Какой сверкающий, алмазный момент в этой драме! Хотя самое интересное еще впереди и детали нам пока не видны, но зато теперь уже можно с чистой совестью на этом примере показать всем, чтó я имел в виду, говоря о сверхприродных мотивах личности, прошедшей процесс самостановления. Личное задание Ницше — его самостановление — слилось с его борьбой и сделалось сверхличным; оба стали одним и тем же Заданием: вот откуда и отчаяние, и мысли о самоубийстве, и наконец решимость на жертву.

Но что же это в конце концов за жертва — и почему именно жертва? А если это правда, то каким образом Ницше думал ее принести — и кому?

Мысли о жертве давно занимали Ницше, они, можно сказать, стали для него родными и привычными — и притом в неслыханных масштабах, вплоть до «мысли о приносящем себя в жертву человечестве» («Утренняя заря», аф. 45). «Познание истины останется единственной чудовищной целью, которой подобает такая жертва» (там же— тогда он еще не решался третировать самое слово «истина» так, как делал это позднее). Жертвой у него могут стать и становятся все — «сильный человек» может принести в жертву себя, а потому имеет право жертвовать кем угодно другим; человечество должно пожертвовать Богом и всеми своими прежними высшими ценностями. Цель таких жертвоприношений, по Ницше, — «усилить путем жертвы — которая приносилась бы и нами, и ближними— всеобщее чувство человеческой силы» («Утренняя заря», аф. 146). Верный себе, он одновременно издевается над «моралью жертвенных животных» (альтруизмом — а сам между тем практикует, хотя и в совсем другом смысле, именно его, этот альтруизм: quod licet Jovi,…: так гласит в данном случае принцип иерархии видов).

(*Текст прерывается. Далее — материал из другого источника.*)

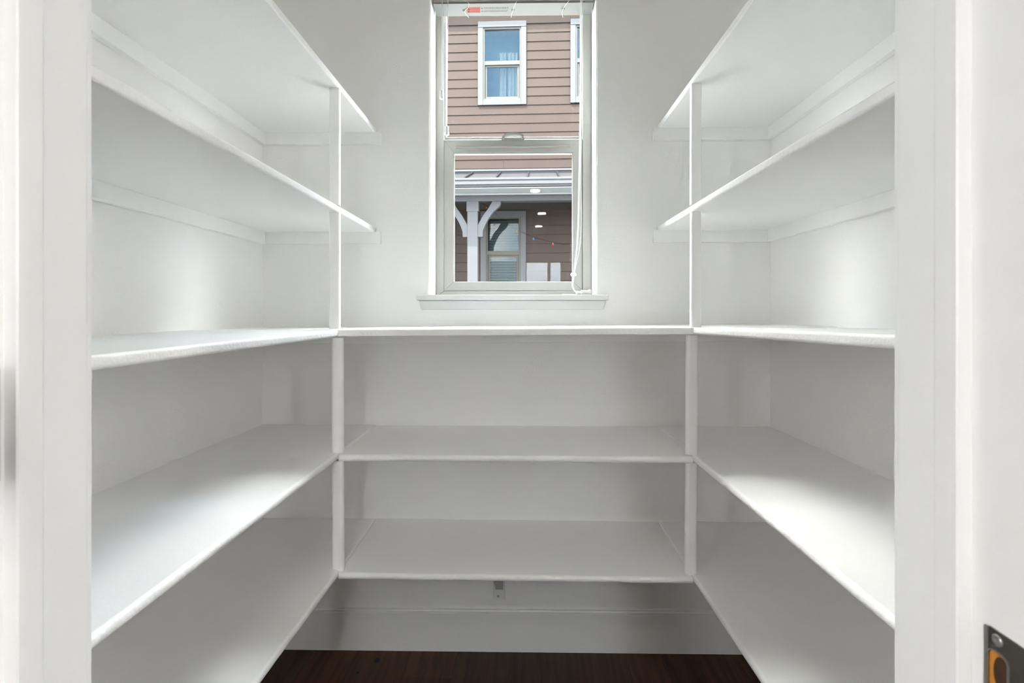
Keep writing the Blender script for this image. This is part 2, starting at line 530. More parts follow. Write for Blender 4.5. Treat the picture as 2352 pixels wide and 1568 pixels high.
# hinges left on the left jamb: one leaf let into the jamb, the free leaf hanging out from the knuckle
for z in (0.66, -0.088, -0.86):
    bm = B(); bx(bm, JL - 0.002, JL + 0.0022, 0.352, 0.3915, z - 0.045, z + 0.045, 0.0008, 1)
    lathe(bm, [(0.0055, -0.047), (0.0065, -0.045), (0.0065, 0.045), (0.0055, 0.047)], (JL + 0.004, 0.3455, z), 'z', 12)
    h = link('hinge', bm, M_NICKEL, jl)
    h['label'] = 'satin nickel door hinge, its other leaf hanging free'
    bm = B(); prism(bm, [(p[0] + JL, p[1] + z) for p in rrect(0.008, 0.046, -0.044, 0.044, 0.012)], 'y', 0.3445, 0.3465)
    link('free_leaf', bm, M_NICKEL, h)
    for k in (-0.03, 0, 0.03):
        bm = B(); lathe(bm, [(0.0035, 0.0), (0.0035, 0.0006), (0.0015, 0.0010)], (JL + 0.0020, 0.371, z + k), 'x', 10)
        link('screw', bm, M_STEEL, h)
        bm = B(); lathe(bm, [(0.0034, 0.0), (0.0034, 0.0004)], (JL + 0.027 + (0.008 if k == 0 else -0.004), 0.3464, z + k), 'y', 10)
        link('screw_hole', bm, M_BRONZE, h)

# recessed ceiling lamps of the room behind (mirrored in the pantry window)
for x, y, lab in ((0.16, -1.05, 'round recessed ceiling lamp nearest the doorway, just behind the camera'), (0.16, -2.62, 'recessed ceiling lamp mirrored in the window on the white porch soffit'),
             (0.30, -4.05, 'recessed ceiling lamp mirrored in the window, upper of two glows on the dark porch wall'), (0.29, -5.20, 'recessed ceiling lamp mirrored in the window, lower of two glows on the dark porch wall')):
    t = thing('ceiling_lamp', (x, y, ZC), lab, 'lamp', 'recessed ceiling lamps')
    bm = B(); lathe(bm, [(0.085, 0.0), (0.085, -0.006), (0.068, -0.010), (0.066, -0.004)], (x, y, ZC), 'z', 24)
    link('lamp_ring', bm, M_TRIM, t, smooth=True)
    bm = B(); lathe(bm, [(0.064, -0.004), (0.064, -0.0065)], (x, y, ZC), 'z', 24)
    link('lamp_disc', bm, emit_mat('lamp_glow', (1.0, 0.90, 0.74), 26.0), t)
    l = bpy.data.lights.new('lamp_light', 'AREA')
    l.shape = 'DISK'; l.size = 0.12; l.energy = CAN_POWER * (0.35 if y > -2 else 1.0); l.color = (1.0, 0.985, 0.96)
    lo = bpy.data.objects.new('lamp_light', l)
    COL.objects.link(lo); lo.parent = t; lo.location = (0, 0, -0.02)

# ------------------------------------------------------------------ window
win = thing('window_1', ((WX0 + WX1) / 2, 1.86, WZ0), 'narrow single hung white vinyl window over the counter', kind='structure')
FX0, FX1, FZ0, FZ1 = WX0, WX1, WZ0 + 0.0005, WZ1          # frame outside
IX0, IX1, IZ0, IZ1 = -0.2905, 0.2215, 0.0836, 1.232       # frame inside

def mitred(parent, ox0, ox1, oz0, oz1, ix0, ix1, iz0, iz1, y0, y1, m, names=('rail', 'stile'), gap=0.0003, bev=0.0012):
    quads = [(names[0], [(ox0, oz0), (ox1, oz0), (ix1, iz0), (ix0, iz0)]), (names[0], [(ix0, iz1), (ix1, iz1), (ox1, oz1), (ox0, oz1)]),
             (names[1], [(ox0, oz0), (ix0, iz0), (ix0, iz1), (ox0, oz1)]), (names[1], [(ix1, iz0), (ox1, oz0), (ox1, oz1), (ix1, iz1)])]
    for nm, q in quads:
        c = (sum(p[0] for p in q) / 4, sum(p[1] for p in q) / 4)
        bm = B(); prism(bm, q, 'y', y0, y1, bev)
        link(nm, bm, m, parent)
fr = link('frame', (lambda b: (bx(b, FX0 + 0.001, FX0 + 0.004, 1.86, 1.92, FZ0, FZ1), b)[1])(B()), M_VINYL, win)
mitred(fr, FX0, FX1, FZ0, FZ1, IX0, IX1, IZ0, IZ1, 1.845, 1.930, M_VINYL, ('sill_member', 'side_member'))
# upper sash: thin bead and bottom rail, glass set back
us = link('upper_sash', (lambda b: (bx(b, IX0, IX1, 1.872, 1.905, 0.640, 0.6605, 0.001, 1), b)[1])(B()), M_VINYL, win)
for x0, x1 in ((IX0, IX0 + 0.0035), (IX1 - 0.0035, IX1)):
    bm = B(); bx(bm, x0, x1, 1.862, 1.905, 0.660, IZ1)
    link('bead', bm, M_WHITEPL, us)
bm = B(); bx(bm, IX0 + 0.003, IX1 - 0.003, 1.8915, 1.8955, 0.655, IZ1)
link('pane', bm, M_GLASS, us)
# lower sash
ls = link('lower_sash', (lambda b: (bx(b, -0.2925, 0.2210, 1.853, 1.884, 0.6415, 0.6440), b)[1])(B()), M_VINYL, win)
mitred(ls, -0.2920, 0.2207, 0.0840, 0.6435, -0.2550, 0.1858, 0.1178, 0.5960, 1.8495, 1.8845, M_VINYL, ('rail', 'stile'))
bm = B()
bx(bm, -0.2560, 0.1870, 1.863, 1.8665, 0.1170, 0.5970)
link('pane', bm, M_GLASS, ls)
bm = B(); prism(bm, [(1.8496, 0.612), (1.8462, 0.614), (1.8455, 0.6175), (1.8462, 0.620), (1.8496, 0.622)], 'x', -0.245, 0.176)
link('ridge', bm, M_VINYL, ls)
bm = B()                                          # thin glazing bead, catches the sky
for x0, x1, z0, z1 in ((-0.2555, -0.2535, 0.1172, 0.5962), (0.1843, 0.1863, 0.1172, 0.5962), (-0.2555, 0.1863, 0.1172, 0.1190), (-0.2555, 0.1863, 0.5915, 0.5966)):
    bx(bm, x0, x1, 1.852, 1.862, z0, z1)
link('glazing_bead', bm, M_WHITEPL, ls)
# lift handle: low arched grip on the top rail
bm = B()
outer = smooth_path([(-0.0770, 0, 0.6425), (-0.0735, 0, 0.6530), (-0.0640, 0, 0.6610), (-0.0345, 0, 0.6650), (-0.0050, 0, 0.6610), (0.0040, 0, 0.6530), (0.0070, 0, 0.6425)], 6)
inner = smooth_path([(-0.0690, 0, 0.6425), (-0.0665, 0, 0.6490), (-0.0600, 0, 0.6545), (-0.0345, 0, 0.6575), (-0.0090, 0, 0.6545), (-0.0030, 0, 0.6490), (-0.0005, 0, 0.6425)], 6)
L = []
for y in (1.838, 1.858):
    L.append(([bm.verts.new((p.x, y, p.z)) for p in outer], [bm.verts.new((p.x, y, p.z)) for p in inner]))
n = len(outer)
for k in range(n - 1):
    (ao, ai), (bo, bi) = L
    for q in ((ao[k], ao[k + 1], ai[k + 1], ai[k]), (bo[k], bi[k], bi[k + 1], bo[k + 1]), (ao[k], bo[k], bo[k + 1], ao[k + 1]), (ai[k], ai[k + 1], bi[k + 1], bi[k])):
        bm.faces.new(q)
for k in (0, n - 1):
    bm.faces.new((L[0][0][k], L[0][1][k], L[1][1][k], L[1][0][k]))
link('lift_handle', bm, M_VINYL, win, smooth=True)
bm = B(); bx(bm, -0.075, 0.005, 1.8425, 1.862, 0.6428, 0.6465, 0.001, 1)
link('handle_base', bm, M_VINYL, win)
# insect screen outside the lower sash
bm = B(); vs = [bm.verts.new(p) for p in ((-0.275, 1.922, 0.095), (0.206, 1.922, 0.095), (0.206, 1.922, 0.625), (-0.275, 1.922, 0.625))]; bm.faces.new(vs)
link('insect_screen', bm, M_SCREEN, win)
# stool and apron
bm = B(); bx(bm, -0.3605, 0.2905, 1.690, 1.7305, 0.0455, 0.0640, 0.0035, 3)
bx(bm, WX0 + 0.0005, WX1 - 0.0005, 1.7295, 1.8465, 0.0455, 0.0640)
link('stool', bm, M_SILL, win)
bm = B(); prism(bm, [(-0.3565, 0.0450), (0.2862, 0.0450), (0.2790, 0.0140), (-0.3480, 0.0140)], 'y', 1.7295, 1.7135, 0.0015)
link('apron', bm, M_SILL, win)

# ------------------------------------------------------------------ shelves
GS = 'built in pantry shelves'
def nose_prof(d0, d1, zt, th, r):
    """section across a shelf: d0 wall side, d1 front edge (d grows to the front), rounded front of radius r"""
    out = [(d0, zt), (d0, zt - th)]
    for k in range(7):
        a = -PI / 2 + PI / 2 * k / 6
        out.append((d1 - r + r * math.cos(a), zt - th + r + r * math.sin(a)))
    for k in range(7):
        a = PI / 2 * k / 6
        out.append((d1 - r + r * math.cos(a), zt - r + r * math.sin(a)))
    return out

def edge_paint(o):
    """the roller-stippled coat along a shelf's front edge"""
    o.data.materials.append(M_EDGE)
    ax = 0 if o.dimensions.y > o.dimensions.x else 1
    c = [p.center[ax] for p in o.data.polygons]
    for p in o.data.polygons:
        if abs(p.normal.z) < 0.75 and abs(p.normal[ax]) > 0.5:
            p.material_index = 1

def sweep(bm, sec, axis, t0, t1, n, wob=0.0):
    """sec(t) gives the section outline; n slices from t0 to t1 along axis"""
    rings = []
    for i in range(n + 1):
        t = t0 + (t1 - t0) * i / n
        pts = sec(t)
        ring = [bm.verts.new((p[0], t, p[1]) if axis == 'y' else (t, p[0], p[1])) for p in pts]
        rings.append(ring)
    m = len(rings[0])
    for a, b in zip(rings, rings[1:]):
        for k in range(m):
            bm.faces.new((a[k], b[k], b[(k + 1) % m], a[(k + 1) % m]))
    bm.faces.new(rings[0]); bm.faces.new(rings[-1][::-1])

def side_shelf(side, zt, dz, th, r, xe, y0, y1, label, cleats):
    """side -1 left, +1 right; zt top height at the window end, dz rise towards the door"""
    w = WL if side < 0 else WR
    def sec(t):
        z = zt + dz * (y1 - t) / (y1 - y0)
        pr = nose_prof(0.0005, abs(w - xe), z, th, r)
        return [(w - side * p[0], p[1]) for p in pr]
    t = thing('shelf', ((w + xe) / 2, (y0 + y1) / 2, zt - th), label, 'shelf', GS)
    bm = B(); sweep(bm, sec, 'y', y0, y1, 12)
    edge_paint(link('board', bm, M_SHELF, t, smooth=True, angle=35))
    if cleats:
        zl = zt - th
        bm = B()
        lo0, lo1 = zl + dz * (y1 - JF - 0.02) / (y1 - y0), zl
        for y, zz in ((JF + 0.02, lo0), (WB - 0.019, lo1)):
            pass
        pts = [(JF + 0.02, lo0 + 0.0001), (WB - 0.0185, lo1 + 0.0001), (WB - 0.0185, lo1 - 0.040), (JF + 0.02, lo0 - 0.040)]
        prism(bm, pts, 'x', w - side * 0.0005, w - side * 0.0185, 0.0010)
        link('cleat', bm, M_SHELF, t)
        bm = B()
        xa, xb = sorted((w - side * 0.0005, xe - side * 0.019))
        bx(bm, xa, xb, WB - 0.018, WB - 0.0005, zl - 0.040, zl + 0.0001)
        link('cleat', bm, M_SHELF, t)
    return t

YF = 1.362                                       # front edge of the back shelves
Y0 = JF + 0.0185                                 # door end of the side shelves
Y1 = WB - 0.0005
TH = 0.0185
side_shelf(-1, 0.6425, -0.004, TH, 0.004, -0.508, Y0, Y1, 'highest shelf on the left wall, white, carried on painted wall cleats', True)
side_shelf(-1, 0.2995, -0.004, TH, 0.005, -0.508, Y0, Y1, 'second shelf from the top on the left wall, white with cleats beneath', True)
side_shelf(-1, -0.0450, -0.004, TH, 0.006, -0.504, Y0, YF - 0.0006, 'white counter height shelf on the left, level with the shelf under the window', False)
side_shelf(-1, -0.3855, 0.008, TH, 0.0088, -0.504, Y0, Y1, 'second lowest white shelf on the left, brightly lit along its front', False)
side_shelf(-1, -0.7110, 0.022, TH, 0.0088, -0.504, Y0, Y1, 'lowest white shelf on the left wall, close above the floor', False)
side_shelf(1, 0.6500, -0.002, TH, 0.004, 0.466, Y0, Y1, 'highest shelf on the right wall, white, carried on painted wall cleats', True)
side_shelf(1, 0.3020, -0.010, TH, 0.005, 0.466, Y0, Y1, 'second shelf from the top on the right wall, white with cleats beneath', True)
side_shelf(1, -0.0375, 0.014, TH, 0.006, 0.462, Y0, YF - 0.0006, 'white counter height shelf on the right, level with the shelf under the window', False)
side_shelf(1, -0.3865, 0.008, TH, 0.0088, 0.462, Y0, Y1, 'second lowest white shelf on the right, brightly lit along its front', False)
side_shelf(1, -0.7145, 0.020, TH, 0.0088, 0.462, Y0, Y1, 'lowest white shelf on the right wall, close above the floor', False)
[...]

Понять, почему жертва играет такую выдающуюся роль в мире ницшевских представлений, не так уж трудно: потому, что жертва выходит за пределы теоретического (матричного) мироощущения, ведь это — нечто сугубо практическое, это действие силы(см. предыдущую цитату). С ликованием (добровольно) исчезнуть в потоке становления ради не абстрактной, а вполне конкретной цели усиления жизни— это истинно «по-дионисовски». Это, так сказать, «доказательство от силы» (выражение, симптоматично неправильно образованное Ницше от евангельского текста 1 Кор. 2:4).